Task instructions: Retype the material in full, keeping every word the same.

Data lines:

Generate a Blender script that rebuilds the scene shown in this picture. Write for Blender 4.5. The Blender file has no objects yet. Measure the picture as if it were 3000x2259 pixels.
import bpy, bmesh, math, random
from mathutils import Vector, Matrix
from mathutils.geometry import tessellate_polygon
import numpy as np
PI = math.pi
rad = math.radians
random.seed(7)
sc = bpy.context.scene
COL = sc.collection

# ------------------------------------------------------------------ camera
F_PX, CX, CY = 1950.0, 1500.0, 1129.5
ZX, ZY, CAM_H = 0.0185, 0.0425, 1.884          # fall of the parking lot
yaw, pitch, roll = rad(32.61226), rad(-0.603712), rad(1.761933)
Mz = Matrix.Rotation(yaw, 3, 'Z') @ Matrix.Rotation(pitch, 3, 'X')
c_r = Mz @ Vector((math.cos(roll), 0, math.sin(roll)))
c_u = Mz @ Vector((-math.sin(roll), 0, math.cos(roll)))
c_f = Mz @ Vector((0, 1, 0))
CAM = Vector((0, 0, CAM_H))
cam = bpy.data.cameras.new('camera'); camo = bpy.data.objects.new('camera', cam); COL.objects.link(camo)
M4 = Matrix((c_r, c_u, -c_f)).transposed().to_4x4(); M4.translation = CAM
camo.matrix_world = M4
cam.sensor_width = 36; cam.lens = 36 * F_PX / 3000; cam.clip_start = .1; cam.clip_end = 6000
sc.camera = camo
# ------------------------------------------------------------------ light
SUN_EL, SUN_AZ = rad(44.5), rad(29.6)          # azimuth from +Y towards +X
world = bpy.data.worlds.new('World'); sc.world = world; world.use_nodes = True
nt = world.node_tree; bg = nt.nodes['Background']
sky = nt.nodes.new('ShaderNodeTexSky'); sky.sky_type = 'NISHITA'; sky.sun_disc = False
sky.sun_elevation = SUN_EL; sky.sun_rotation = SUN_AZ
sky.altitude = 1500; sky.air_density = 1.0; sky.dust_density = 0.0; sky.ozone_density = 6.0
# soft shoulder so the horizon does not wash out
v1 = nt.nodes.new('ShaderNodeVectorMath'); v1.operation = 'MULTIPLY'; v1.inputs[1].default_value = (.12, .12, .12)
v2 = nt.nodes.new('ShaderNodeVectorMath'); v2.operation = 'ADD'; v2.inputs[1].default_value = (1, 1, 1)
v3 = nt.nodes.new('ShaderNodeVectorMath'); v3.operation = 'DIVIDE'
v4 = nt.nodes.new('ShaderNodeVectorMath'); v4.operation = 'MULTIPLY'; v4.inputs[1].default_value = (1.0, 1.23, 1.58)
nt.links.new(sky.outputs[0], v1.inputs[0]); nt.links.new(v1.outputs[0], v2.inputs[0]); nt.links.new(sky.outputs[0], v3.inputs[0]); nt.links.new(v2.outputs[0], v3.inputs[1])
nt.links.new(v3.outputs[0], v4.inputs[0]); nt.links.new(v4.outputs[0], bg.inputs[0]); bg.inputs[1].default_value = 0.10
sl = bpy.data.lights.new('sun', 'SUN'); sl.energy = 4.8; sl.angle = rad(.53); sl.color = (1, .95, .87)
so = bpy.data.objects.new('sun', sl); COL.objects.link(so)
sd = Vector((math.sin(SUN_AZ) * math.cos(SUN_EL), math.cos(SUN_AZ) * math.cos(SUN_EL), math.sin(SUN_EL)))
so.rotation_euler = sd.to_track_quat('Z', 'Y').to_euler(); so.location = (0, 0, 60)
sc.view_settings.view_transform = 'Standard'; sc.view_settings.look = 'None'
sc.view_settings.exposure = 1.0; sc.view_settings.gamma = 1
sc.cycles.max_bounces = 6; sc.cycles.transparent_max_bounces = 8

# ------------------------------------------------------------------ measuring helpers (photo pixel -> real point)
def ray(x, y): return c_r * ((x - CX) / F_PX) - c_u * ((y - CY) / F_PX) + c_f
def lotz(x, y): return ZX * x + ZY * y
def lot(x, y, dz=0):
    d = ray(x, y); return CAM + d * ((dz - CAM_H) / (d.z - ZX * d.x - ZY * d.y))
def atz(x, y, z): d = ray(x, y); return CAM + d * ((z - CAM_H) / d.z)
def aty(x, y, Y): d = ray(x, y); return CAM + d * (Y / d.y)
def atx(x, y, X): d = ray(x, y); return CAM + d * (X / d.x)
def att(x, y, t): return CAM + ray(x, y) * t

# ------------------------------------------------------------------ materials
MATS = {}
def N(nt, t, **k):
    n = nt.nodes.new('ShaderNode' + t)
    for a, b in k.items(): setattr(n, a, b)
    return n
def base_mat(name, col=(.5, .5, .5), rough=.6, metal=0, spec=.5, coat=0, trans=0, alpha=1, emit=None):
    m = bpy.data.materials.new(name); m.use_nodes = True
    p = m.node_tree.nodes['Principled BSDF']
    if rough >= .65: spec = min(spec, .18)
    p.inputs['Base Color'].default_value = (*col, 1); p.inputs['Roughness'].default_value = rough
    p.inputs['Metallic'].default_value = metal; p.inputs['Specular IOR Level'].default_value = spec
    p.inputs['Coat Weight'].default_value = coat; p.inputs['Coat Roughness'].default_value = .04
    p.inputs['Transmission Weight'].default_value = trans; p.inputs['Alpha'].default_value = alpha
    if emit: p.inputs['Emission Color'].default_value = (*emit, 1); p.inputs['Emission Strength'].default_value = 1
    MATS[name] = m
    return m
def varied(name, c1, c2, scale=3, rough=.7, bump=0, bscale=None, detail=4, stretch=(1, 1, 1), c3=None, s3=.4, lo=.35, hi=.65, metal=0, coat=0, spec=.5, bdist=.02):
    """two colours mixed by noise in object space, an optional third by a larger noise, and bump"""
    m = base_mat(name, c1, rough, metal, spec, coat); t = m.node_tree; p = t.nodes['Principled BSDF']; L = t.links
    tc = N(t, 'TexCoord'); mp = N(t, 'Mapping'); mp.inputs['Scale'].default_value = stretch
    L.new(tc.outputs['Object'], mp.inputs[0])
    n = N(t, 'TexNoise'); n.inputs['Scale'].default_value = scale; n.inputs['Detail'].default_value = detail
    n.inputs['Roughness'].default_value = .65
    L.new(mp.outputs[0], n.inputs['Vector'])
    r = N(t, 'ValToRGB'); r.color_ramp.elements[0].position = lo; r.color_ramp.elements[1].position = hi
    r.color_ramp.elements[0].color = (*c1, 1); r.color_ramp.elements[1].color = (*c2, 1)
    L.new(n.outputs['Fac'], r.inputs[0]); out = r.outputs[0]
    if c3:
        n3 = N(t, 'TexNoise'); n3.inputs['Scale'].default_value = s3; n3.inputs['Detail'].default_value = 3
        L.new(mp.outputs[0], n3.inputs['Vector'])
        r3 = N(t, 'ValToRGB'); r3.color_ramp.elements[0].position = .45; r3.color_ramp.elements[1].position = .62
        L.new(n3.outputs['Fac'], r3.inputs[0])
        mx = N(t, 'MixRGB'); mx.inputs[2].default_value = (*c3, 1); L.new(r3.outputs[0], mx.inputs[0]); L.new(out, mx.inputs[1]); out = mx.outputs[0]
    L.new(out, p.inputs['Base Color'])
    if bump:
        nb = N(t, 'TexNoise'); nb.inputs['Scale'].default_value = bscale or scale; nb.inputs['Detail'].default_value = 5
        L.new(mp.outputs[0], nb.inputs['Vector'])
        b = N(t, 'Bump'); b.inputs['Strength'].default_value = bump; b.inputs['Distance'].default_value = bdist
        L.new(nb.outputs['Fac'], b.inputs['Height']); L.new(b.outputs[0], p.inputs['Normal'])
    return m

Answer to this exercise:
Generate a Blender script that rebuilds the scene shown in this picture. Write for Blender 4.5. The Blender file has no objects yet. Measure the picture as if it were 3000x2259 pixels.
import bpy, bmesh, math, random
from mathutils import Vector, Matrix
from mathutils.geometry import tessellate_polygon
import numpy as np
PI = math.pi
rad = math.radians
random.seed(7)
sc = bpy.context.scene
COL = sc.collection

# ------------------------------------------------------------------ camera
F_PX, CX, CY = 1950.0, 1500.0, 1129.5
ZX, ZY, CAM_H = 0.0185, 0.0425, 1.884          # fall of the parking lot
yaw, pitch, roll = rad(32.61226), rad(-0.603712), rad(1.761933)
Mz = Matrix.Rotation(yaw, 3, 'Z') @ Matrix.Rotation(pitch, 3, 'X')
c_r = Mz @ Vector((math.cos(roll), 0, math.sin(roll)))
c_u = Mz @ Vector((-math.sin(roll), 0, math.cos(roll)))
c_f = Mz @ Vector((0, 1, 0))
CAM = Vector((0, 0, CAM_H))
cam = bpy.data.cameras.new('camera'); camo = bpy.data.objects.new('camera', cam); COL.objects.link(camo)
M4 = Matrix((c_r, c_u, -c_f)).transposed().to_4x4(); M4.translation = CAM
camo.matrix_world = M4
cam.sensor_width = 36; cam.lens = 36 * F_PX / 3000; cam.clip_start = .1; cam.clip_end = 6000
sc.camera = camo
# ------------------------------------------------------------------ light
SUN_EL, SUN_AZ = rad(44.5), rad(29.6)          # azimuth from +Y towards +X
world = bpy.data.worlds.new('World'); sc.world = world; world.use_nodes = True
nt = world.node_tree; bg = nt.nodes['Background']
sky = nt.nodes.new('ShaderNodeTexSky'); sky.sky_type = 'NISHITA'; sky.sun_disc = False
sky.sun_elevation = SUN_EL; sky.sun_rotation = SUN_AZ
sky.altitude = 1500; sky.air_density = 1.0; sky.dust_density = 0.0; sky.ozone_density = 6.0
# soft shoulder so the horizon does not wash out
v1 = nt.nodes.new('ShaderNodeVectorMath'); v1.operation = 'MULTIPLY'; v1.inputs[1].default_value = (.12, .12, .12)
v2 = nt.nodes.new('ShaderNodeVectorMath'); v2.operation = 'ADD'; v2.inputs[1].default_value = (1, 1, 1)
v3 = nt.nodes.new('ShaderNodeVectorMath'); v3.operation = 'DIVIDE'
v4 = nt.nodes.new('ShaderNodeVectorMath'); v4.operation = 'MULTIPLY'; v4.inputs[1].default_value = (1.0, 1.23, 1.58)
nt.links.new(sky.outputs[0], v1.inputs[0]); nt.links.new(v1.outputs[0], v2.inputs[0]); nt.links.new(sky.outputs[0], v3.inputs[0]); nt.links.new(v2.outputs[0], v3.inputs[1])
nt.links.new(v3.outputs[0], v4.inputs[0]); nt.links.new(v4.outputs[0], bg.inputs[0]); bg.inputs[1].default_value = 0.10
sl = bpy.data.lights.new('sun', 'SUN'); sl.energy = 4.8; sl.angle = rad(.53); sl.color = (1, .95, .87)
so = bpy.data.objects.new('sun', sl); COL.objects.link(so)
sd = Vector((math.sin(SUN_AZ) * math.cos(SUN_EL), math.cos(SUN_AZ) * math.cos(SUN_EL), math.sin(SUN_EL)))
so.rotation_euler = sd.to_track_quat('Z', 'Y').to_euler(); so.location = (0, 0, 60)
sc.view_settings.view_transform = 'Standard'; sc.view_settings.look = 'None'
sc.view_settings.exposure = 1.0; sc.view_settings.gamma = 1
sc.cycles.max_bounces = 6; sc.cycles.transparent_max_bounces = 8

# ------------------------------------------------------------------ measuring helpers (photo pixel -> real point)
def ray(x, y): return c_r * ((x - CX) / F_PX) - c_u * ((y - CY) / F_PX) + c_f
def lotz(x, y): return ZX * x + ZY * y
def lot(x, y, dz=0):
    d = ray(x, y); return CAM + d * ((dz - CAM_H) / (d.z - ZX * d.x - ZY * d.y))
def atz(x, y, z): d = ray(x, y); return CAM + d * ((z - CAM_H) / d.z)
def aty(x, y, Y): d = ray(x, y); return CAM + d * (Y / d.y)
def atx(x, y, X): d = ray(x, y); return CAM + d * (X / d.x)
def att(x, y, t): return CAM + ray(x, y) * t

# ------------------------------------------------------------------ materials
MATS = {}
def N(nt, t, **k):
    n = nt.nodes.new('ShaderNode' + t)
    for a, b in k.items(): setattr(n, a, b)
    return n
def base_mat(name, col=(.5, .5, .5), rough=.6, metal=0, spec=.5, coat=0, trans=0, alpha=1, emit=None):
    m = bpy.data.materials.new(name); m.use_nodes = True
    p = m.node_tree.nodes['Principled BSDF']
    if rough >= .65: spec = min(spec, .18)
    p.inputs['Base Color'].default_value = (*col, 1); p.inputs['Roughness'].default_value = rough
    p.inputs['Metallic'].default_value = metal; p.inputs['Specular IOR Level'].default_value = spec
    p.inputs['Coat Weight'].default_value = coat; p.inputs['Coat Roughness'].default_value = .04
    p.inputs['Transmission Weight'].default_value = trans; p.inputs['Alpha'].default_value = alpha
    if emit: p.inputs['Emission Color'].default_value = (*emit, 1); p.inputs['Emission Strength'].default_value = 1
    MATS[name] = m
    return m
def varied(name, c1, c2, scale=3, rough=.7, bump=0, bscale=None, detail=4, stretch=(1, 1, 1), c3=None, s3=.4, lo=.35, hi=.65, metal=0, coat=0, spec=.5, bdist=.02):
    """two colours mixed by noise in object space, an optional third by a larger noise, and bump"""
    m = base_mat(name, c1, rough, metal, spec, coat); t = m.node_tree; p = t.nodes['Principled BSDF']; L = t.links
    tc = N(t, 'TexCoord'); mp = N(t, 'Mapping'); mp.inputs['Scale'].default_value = stretch
    L.new(tc.outputs['Object'], mp.inputs[0])
    n = N(t, 'TexNoise'); n.inputs['Scale'].default_value = scale; n.inputs['Detail'].default_value = detail
    n.inputs['Roughness'].default_value = .65
    L.new(mp.outputs[0], n.inputs['Vector'])
    r = N(t, 'ValToRGB'); r.color_ramp.elements[0].position = lo; r.color_ramp.elements[1].position = hi
    r.color_ramp.elements[0].color = (*c1, 1); r.color_ramp.elements[1].color = (*c2, 1)
    L.new(n.outputs['Fac'], r.inputs[0]); out = r.outputs[0]
    if c3:
        n3 = N(t, 'TexNoise'); n3.inputs['Scale'].default_value = s3; n3.inputs['Detail'].default_value = 3
        L.new(mp.outputs[0], n3.inputs['Vector'])
        r3 = N(t, 'ValToRGB'); r3.color_ramp.elements[0].position = .45; r3.color_ramp.elements[1].position = .62
        L.new(n3.outputs['Fac'], r3.inputs[0])
        mx = N(t, 'MixRGB'); mx.inputs[2].default_value = (*c3, 1); L.new(r3.outputs[0], mx.inputs[0]); L.new(out, mx.inputs[1]); out = mx.outputs[0]
    L.new(out, p.inputs['Base Color'])
    if bump:
        nb = N(t, 'TexNoise'); nb.inputs['Scale'].default_value = bscale or scale; nb.inputs['Detail'].default_value = 5
        L.new(mp.outputs[0], nb.inputs['Vector'])
        b = N(t, 'Bump'); b.inputs['Strength'].default_value = bump; b.inputs['Distance'].default_value = bdist
        L.new(nb.outputs['Fac'], b.inputs['Height']); L.new(b.outputs[0], p.inputs['Normal'])
    return m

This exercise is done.